_Short task_
Would you transcribe the listing that follows, character for character, and omit its images?

--------

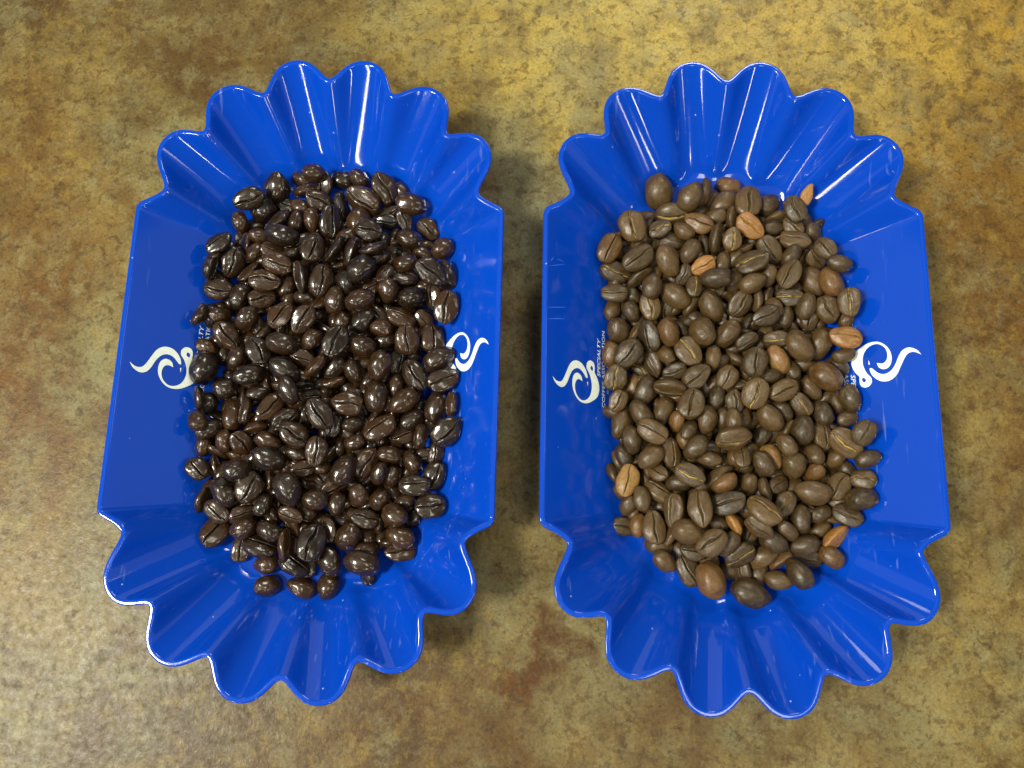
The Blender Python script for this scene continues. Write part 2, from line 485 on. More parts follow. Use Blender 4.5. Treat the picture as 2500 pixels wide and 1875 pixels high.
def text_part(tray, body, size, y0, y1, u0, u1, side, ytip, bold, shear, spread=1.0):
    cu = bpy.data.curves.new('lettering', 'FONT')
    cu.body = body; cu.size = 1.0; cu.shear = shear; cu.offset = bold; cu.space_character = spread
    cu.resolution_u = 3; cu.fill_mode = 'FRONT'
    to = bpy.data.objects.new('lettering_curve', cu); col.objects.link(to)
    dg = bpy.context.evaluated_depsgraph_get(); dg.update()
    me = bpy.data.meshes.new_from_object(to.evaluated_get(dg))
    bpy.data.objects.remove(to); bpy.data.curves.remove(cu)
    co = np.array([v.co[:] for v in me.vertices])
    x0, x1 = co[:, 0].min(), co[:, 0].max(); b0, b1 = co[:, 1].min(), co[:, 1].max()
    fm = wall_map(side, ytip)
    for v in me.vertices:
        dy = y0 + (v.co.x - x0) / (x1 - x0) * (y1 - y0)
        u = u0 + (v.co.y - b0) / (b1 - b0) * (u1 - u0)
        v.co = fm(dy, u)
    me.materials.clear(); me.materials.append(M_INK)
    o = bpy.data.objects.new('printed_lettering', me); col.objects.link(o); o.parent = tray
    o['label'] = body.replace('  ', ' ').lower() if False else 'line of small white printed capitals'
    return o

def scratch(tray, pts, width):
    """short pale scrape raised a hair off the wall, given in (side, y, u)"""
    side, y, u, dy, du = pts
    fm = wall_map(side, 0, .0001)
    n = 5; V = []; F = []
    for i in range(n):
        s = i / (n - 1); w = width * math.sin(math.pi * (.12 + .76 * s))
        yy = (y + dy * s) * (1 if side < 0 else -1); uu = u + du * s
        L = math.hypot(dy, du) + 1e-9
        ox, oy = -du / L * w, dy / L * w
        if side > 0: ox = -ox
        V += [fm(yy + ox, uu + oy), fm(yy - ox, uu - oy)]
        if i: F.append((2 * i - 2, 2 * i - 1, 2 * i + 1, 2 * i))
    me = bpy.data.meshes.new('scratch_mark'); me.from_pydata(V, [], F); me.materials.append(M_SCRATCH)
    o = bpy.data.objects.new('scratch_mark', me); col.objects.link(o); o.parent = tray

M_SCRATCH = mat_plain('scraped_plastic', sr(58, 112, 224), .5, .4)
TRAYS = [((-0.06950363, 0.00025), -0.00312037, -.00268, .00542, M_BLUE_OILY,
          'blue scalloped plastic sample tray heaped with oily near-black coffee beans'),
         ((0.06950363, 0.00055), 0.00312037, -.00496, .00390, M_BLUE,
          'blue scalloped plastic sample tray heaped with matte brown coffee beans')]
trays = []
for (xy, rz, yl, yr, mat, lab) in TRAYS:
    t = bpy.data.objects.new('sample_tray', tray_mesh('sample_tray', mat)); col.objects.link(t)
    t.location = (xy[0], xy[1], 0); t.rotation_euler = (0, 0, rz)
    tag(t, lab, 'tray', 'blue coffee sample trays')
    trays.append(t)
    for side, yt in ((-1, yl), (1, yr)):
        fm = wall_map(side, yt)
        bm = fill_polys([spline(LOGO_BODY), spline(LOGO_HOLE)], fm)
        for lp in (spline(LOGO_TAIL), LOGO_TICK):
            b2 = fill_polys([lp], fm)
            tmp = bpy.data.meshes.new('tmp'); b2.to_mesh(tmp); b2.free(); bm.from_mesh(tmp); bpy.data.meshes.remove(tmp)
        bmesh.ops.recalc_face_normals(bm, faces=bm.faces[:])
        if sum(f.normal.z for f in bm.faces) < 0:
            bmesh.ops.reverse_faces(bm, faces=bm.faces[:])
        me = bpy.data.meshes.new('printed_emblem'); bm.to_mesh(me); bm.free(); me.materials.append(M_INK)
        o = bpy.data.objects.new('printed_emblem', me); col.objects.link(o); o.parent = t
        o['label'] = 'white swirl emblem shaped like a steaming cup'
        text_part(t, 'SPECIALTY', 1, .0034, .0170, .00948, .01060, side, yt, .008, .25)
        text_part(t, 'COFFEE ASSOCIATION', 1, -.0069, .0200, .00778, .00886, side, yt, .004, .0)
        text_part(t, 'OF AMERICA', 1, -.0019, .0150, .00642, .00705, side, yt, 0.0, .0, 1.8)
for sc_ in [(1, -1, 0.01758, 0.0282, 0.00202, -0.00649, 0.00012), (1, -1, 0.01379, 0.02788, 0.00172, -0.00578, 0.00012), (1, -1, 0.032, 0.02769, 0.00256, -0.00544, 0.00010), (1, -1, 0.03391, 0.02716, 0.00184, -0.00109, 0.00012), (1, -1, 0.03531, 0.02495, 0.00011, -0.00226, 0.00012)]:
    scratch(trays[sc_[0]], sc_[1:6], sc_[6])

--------

_Response below_
The Blender Python script for this scene continues. Write part 2, from line 485 on. More parts follow. Use Blender 4.5. Treat the picture as 2500 pixels wide and 1875 pixels high.
def text_part(tray, body, size, y0, y1, u0, u1, side, ytip, bold, shear, spread=1.0):
    cu = bpy.data.curves.new('lettering', 'FONT')
    cu.body = body; cu.size = 1.0; cu.shear = shear; cu.offset = bold; cu.space_character = spread
    cu.resolution_u = 3; cu.fill_mode = 'FRONT'
    to = bpy.data.objects.new('lettering_curve', cu); col.objects.link(to)
    dg = bpy.context.evaluated_depsgraph_get(); dg.update()
    me = bpy.data.meshes.new_from_object(to.evaluated_get(dg))
    bpy.data.objects.remove(to); bpy.data.curves.remove(cu)
    co = np.array([v.co[:] for v in me.vertices])
    x0, x1 = co[:, 0].min(), co[:, 0].max(); b0, b1 = co[:, 1].min(), co[:, 1].max()
    fm = wall_map(side, ytip)
    for v in me.vertices:
        dy = y0 + (v.co.x - x0) / (x1 - x0) * (y1 - y0)
        u = u0 + (v.co.y - b0) / (b1 - b0) * (u1 - u0)
        v.co = fm(dy, u)
    me.materials.clear(); me.materials.append(M_INK)
    o = bpy.data.objects.new('printed_lettering', me); col.objects.link(o); o.parent = tray
    o['label'] = body.replace('  ', ' ').lower() if False else 'line of small white printed capitals'
    return o

def scratch(tray, pts, width):
    """short pale scrape raised a hair off the wall, given in (side, y, u)"""
    side, y, u, dy, du = pts
    fm = wall_map(side, 0, .0001)
    n = 5; V = []; F = []
    for i in range(n):
        s = i / (n - 1); w = width * math.sin(math.pi * (.12 + .76 * s))
        yy = (y + dy * s) * (1 if side < 0 else -1); uu = u + du * s
        L = math.hypot(dy, du) + 1e-9
        ox, oy = -du / L * w, dy / L * w
        if side > 0: ox = -ox
        V += [fm(yy + ox, uu + oy), fm(yy - ox, uu - oy)]
        if i: F.append((2 * i - 2, 2 * i - 1, 2 * i + 1, 2 * i))
    me = bpy.data.meshes.new('scratch_mark'); me.from_pydata(V, [], F); me.materials.append(M_SCRATCH)
    o = bpy.data.objects.new('scratch_mark', me); col.objects.link(o); o.parent = tray

M_SCRATCH = mat_plain('scraped_plastic', sr(58, 112, 224), .5, .4)
TRAYS = [((-0.06950363, 0.00025), -0.00312037, -.00268, .00542, M_BLUE_OILY,
          'blue scalloped plastic sample tray heaped with oily near-black coffee beans'),
         ((0.06950363, 0.00055), 0.00312037, -.00496, .00390, M_BLUE,
          'blue scalloped plastic sample tray heaped with matte brown coffee beans')]
trays = []
for (xy, rz, yl, yr, mat, lab) in TRAYS:
    t = bpy.data.objects.new('sample_tray', tray_mesh('sample_tray', mat)); col.objects.link(t)
    t.location = (xy[0], xy[1], 0); t.rotation_euler = (0, 0, rz)
    tag(t, lab, 'tray', 'blue coffee sample trays')
    trays.append(t)
    for side, yt in ((-1, yl), (1, yr)):
        fm = wall_map(side, yt)
        bm = fill_polys([spline(LOGO_BODY), spline(LOGO_HOLE)], fm)
        for lp in (spline(LOGO_TAIL), LOGO_TICK):
            b2 = fill_polys([lp], fm)
            tmp = bpy.data.meshes.new('tmp'); b2.to_mesh(tmp); b2.free(); bm.from_mesh(tmp); bpy.data.meshes.remove(tmp)
        bmesh.ops.recalc_face_normals(bm, faces=bm.faces[:])
        if sum(f.normal.z for f in bm.faces) < 0:
            bmesh.ops.reverse_faces(bm, faces=bm.faces[:])
        me = bpy.data.meshes.new('printed_emblem'); bm.to_mesh(me); bm.free(); me.materials.append(M_INK)
        o = bpy.data.objects.new('printed_emblem', me); col.objects.link(o); o.parent = t
        o['label'] = 'white swirl emblem shaped like a steaming cup'
        text_part(t, 'SPECIALTY', 1, .0034, .0170, .00948, .01060, side, yt, .008, .25)
        text_part(t, 'COFFEE ASSOCIATION', 1, -.0069, .0200, .00778, .00886, side, yt, .004, .0)
        text_part(t, 'OF AMERICA', 1, -.0019, .0150, .00642, .00705, side, yt, 0.0, .0, 1.8)
for sc_ in [(1, -1, 0.01758, 0.0282, 0.00202, -0.00649, 0.00012), (1, -1, 0.01379, 0.02788, 0.00172, -0.00578, 0.00012), (1, -1, 0.032, 0.02769, 0.00256, -0.00544, 0.00010), (1, -1, 0.03391, 0.02716, 0.00184, -0.00109, 0.00012), (1, -1, 0.03531, 0.02495, 0.00011, -0.00226, 0.00012)]:
    scratch(trays[sc_[0]], sc_[1:6], sc_[6])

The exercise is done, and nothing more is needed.